Task objective ->
Copy out all of the data below with no alterations.
— start Dataset extract —
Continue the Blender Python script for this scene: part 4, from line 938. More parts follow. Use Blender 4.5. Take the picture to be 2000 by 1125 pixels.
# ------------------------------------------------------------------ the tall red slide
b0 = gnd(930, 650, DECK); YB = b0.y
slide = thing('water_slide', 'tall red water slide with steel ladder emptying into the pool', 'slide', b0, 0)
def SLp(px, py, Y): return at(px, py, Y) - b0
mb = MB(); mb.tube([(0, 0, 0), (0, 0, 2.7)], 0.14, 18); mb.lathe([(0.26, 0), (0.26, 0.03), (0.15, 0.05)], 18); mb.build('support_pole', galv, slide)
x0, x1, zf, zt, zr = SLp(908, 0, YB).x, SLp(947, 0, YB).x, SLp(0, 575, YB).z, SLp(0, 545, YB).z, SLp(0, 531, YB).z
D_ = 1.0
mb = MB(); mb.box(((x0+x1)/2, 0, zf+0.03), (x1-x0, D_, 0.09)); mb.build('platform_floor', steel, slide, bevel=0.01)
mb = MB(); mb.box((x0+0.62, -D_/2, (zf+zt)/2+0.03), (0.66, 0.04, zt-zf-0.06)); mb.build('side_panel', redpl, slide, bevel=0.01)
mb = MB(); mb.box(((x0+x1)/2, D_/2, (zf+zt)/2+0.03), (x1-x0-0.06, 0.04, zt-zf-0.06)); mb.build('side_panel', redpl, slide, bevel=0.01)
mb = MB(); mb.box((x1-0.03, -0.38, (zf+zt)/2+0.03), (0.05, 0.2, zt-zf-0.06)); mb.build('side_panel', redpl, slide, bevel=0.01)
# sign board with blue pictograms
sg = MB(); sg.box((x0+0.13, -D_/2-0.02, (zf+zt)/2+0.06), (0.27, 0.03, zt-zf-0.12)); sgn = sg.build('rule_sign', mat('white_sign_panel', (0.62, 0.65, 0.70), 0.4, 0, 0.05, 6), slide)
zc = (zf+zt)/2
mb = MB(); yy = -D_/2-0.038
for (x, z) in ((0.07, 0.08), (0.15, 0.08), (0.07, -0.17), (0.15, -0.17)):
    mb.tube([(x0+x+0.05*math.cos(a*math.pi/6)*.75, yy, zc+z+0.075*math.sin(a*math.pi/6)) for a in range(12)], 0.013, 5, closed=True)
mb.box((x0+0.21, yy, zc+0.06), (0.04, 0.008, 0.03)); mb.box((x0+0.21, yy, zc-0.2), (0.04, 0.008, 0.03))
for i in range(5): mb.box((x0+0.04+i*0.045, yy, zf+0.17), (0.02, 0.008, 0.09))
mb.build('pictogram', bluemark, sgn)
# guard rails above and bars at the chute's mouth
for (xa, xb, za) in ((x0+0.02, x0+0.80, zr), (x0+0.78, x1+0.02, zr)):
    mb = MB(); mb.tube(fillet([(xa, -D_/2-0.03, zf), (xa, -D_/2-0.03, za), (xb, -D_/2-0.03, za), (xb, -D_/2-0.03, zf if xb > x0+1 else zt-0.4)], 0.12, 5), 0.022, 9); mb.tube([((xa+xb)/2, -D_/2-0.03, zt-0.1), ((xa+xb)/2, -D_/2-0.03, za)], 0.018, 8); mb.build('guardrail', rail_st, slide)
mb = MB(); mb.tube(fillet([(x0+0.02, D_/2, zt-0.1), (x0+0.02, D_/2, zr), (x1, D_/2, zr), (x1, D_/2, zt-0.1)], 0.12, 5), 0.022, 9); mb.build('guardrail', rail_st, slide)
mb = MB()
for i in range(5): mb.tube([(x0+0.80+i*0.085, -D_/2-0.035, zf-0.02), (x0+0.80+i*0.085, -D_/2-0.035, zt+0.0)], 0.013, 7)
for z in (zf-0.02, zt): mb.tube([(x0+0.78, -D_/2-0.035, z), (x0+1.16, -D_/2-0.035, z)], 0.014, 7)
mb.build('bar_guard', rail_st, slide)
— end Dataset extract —
The reply ->
Continue the Blender Python script for this scene: part 4, from line 938. More parts follow. Use Blender 4.5. Take the picture to be 2000 by 1125 pixels.
# ------------------------------------------------------------------ the tall red slide
b0 = gnd(930, 650, DECK); YB = b0.y
slide = thing('water_slide', 'tall red water slide with steel ladder emptying into the pool', 'slide', b0, 0)
def SLp(px, py, Y): return at(px, py, Y) - b0
mb = MB(); mb.tube([(0, 0, 0), (0, 0, 2.7)], 0.14, 18); mb.lathe([(0.26, 0), (0.26, 0.03), (0.15, 0.05)], 18); mb.build('support_pole', galv, slide)
x0, x1, zf, zt, zr = SLp(908, 0, YB).x, SLp(947, 0, YB).x, SLp(0, 575, YB).z, SLp(0, 545, YB).z, SLp(0, 531, YB).z
D_ = 1.0
mb = MB(); mb.box(((x0+x1)/2, 0, zf+0.03), (x1-x0, D_, 0.09)); mb.build('platform_floor', steel, slide, bevel=0.01)
mb = MB(); mb.box((x0+0.62, -D_/2, (zf+zt)/2+0.03), (0.66, 0.04, zt-zf-0.06)); mb.build('side_panel', redpl, slide, bevel=0.01)
mb = MB(); mb.box(((x0+x1)/2, D_/2, (zf+zt)/2+0.03), (x1-x0-0.06, 0.04, zt-zf-0.06)); mb.build('side_panel', redpl, slide, bevel=0.01)
mb = MB(); mb.box((x1-0.03, -0.38, (zf+zt)/2+0.03), (0.05, 0.2, zt-zf-0.06)); mb.build('side_panel', redpl, slide, bevel=0.01)
# sign board with blue pictograms
sg = MB(); sg.box((x0+0.13, -D_/2-0.02, (zf+zt)/2+0.06), (0.27, 0.03, zt-zf-0.12)); sgn = sg.build('rule_sign', mat('white_sign_panel', (0.62, 0.65, 0.70), 0.4, 0, 0.05, 6), slide)
zc = (zf+zt)/2
mb = MB(); yy = -D_/2-0.038
for (x, z) in ((0.07, 0.08), (0.15, 0.08), (0.07, -0.17), (0.15, -0.17)):
    mb.tube([(x0+x+0.05*math.cos(a*math.pi/6)*.75, yy, zc+z+0.075*math.sin(a*math.pi/6)) for a in range(12)], 0.013, 5, closed=True)
mb.box((x0+0.21, yy, zc+0.06), (0.04, 0.008, 0.03)); mb.box((x0+0.21, yy, zc-0.2), (0.04, 0.008, 0.03))
for i in range(5): mb.box((x0+0.04+i*0.045, yy, zf+0.17), (0.02, 0.008, 0.09))
mb.build('pictogram', bluemark, sgn)
# guard rails above and bars at the chute's mouth
for (xa, xb, za) in ((x0+0.02, x0+0.80, zr), (x0+0.78, x1+0.02, zr)):
    mb = MB(); mb.tube(fillet([(xa, -D_/2-0.03, zf), (xa, -D_/2-0.03, za), (xb, -D_/2-0.03, za), (xb, -D_/2-0.03, zf if xb > x0+1 else zt-0.4)], 0.12, 5), 0.022, 9); mb.tube([((xa+xb)/2, -D_/2-0.03, zt-0.1), ((xa+xb)/2, -D_/2-0.03, za)], 0.018, 8); mb.build('guardrail', rail_st, slide)
mb = MB(); mb.tube(fillet([(x0+0.02, D_/2, zt-0.1), (x0+0.02, D_/2, zr), (x1, D_/2, zr), (x1, D_/2, zt-0.1)], 0.12, 5), 0.022, 9); mb.build('guardrail', rail_st, slide)
mb = MB()
for i in range(5): mb.tube([(x0+0.80+i*0.085, -D_/2-0.035, zf-0.02), (x0+0.80+i*0.085, -D_/2-0.035, zt+0.0)], 0.013, 7)
for z in (zf-0.02, zt): mb.tube([(x0+0.78, -D_/2-0.035, z), (x0+1.16, -D_/2-0.035, z)], 0.014, 7)
mb.build('bar_guard', rail_st, slide)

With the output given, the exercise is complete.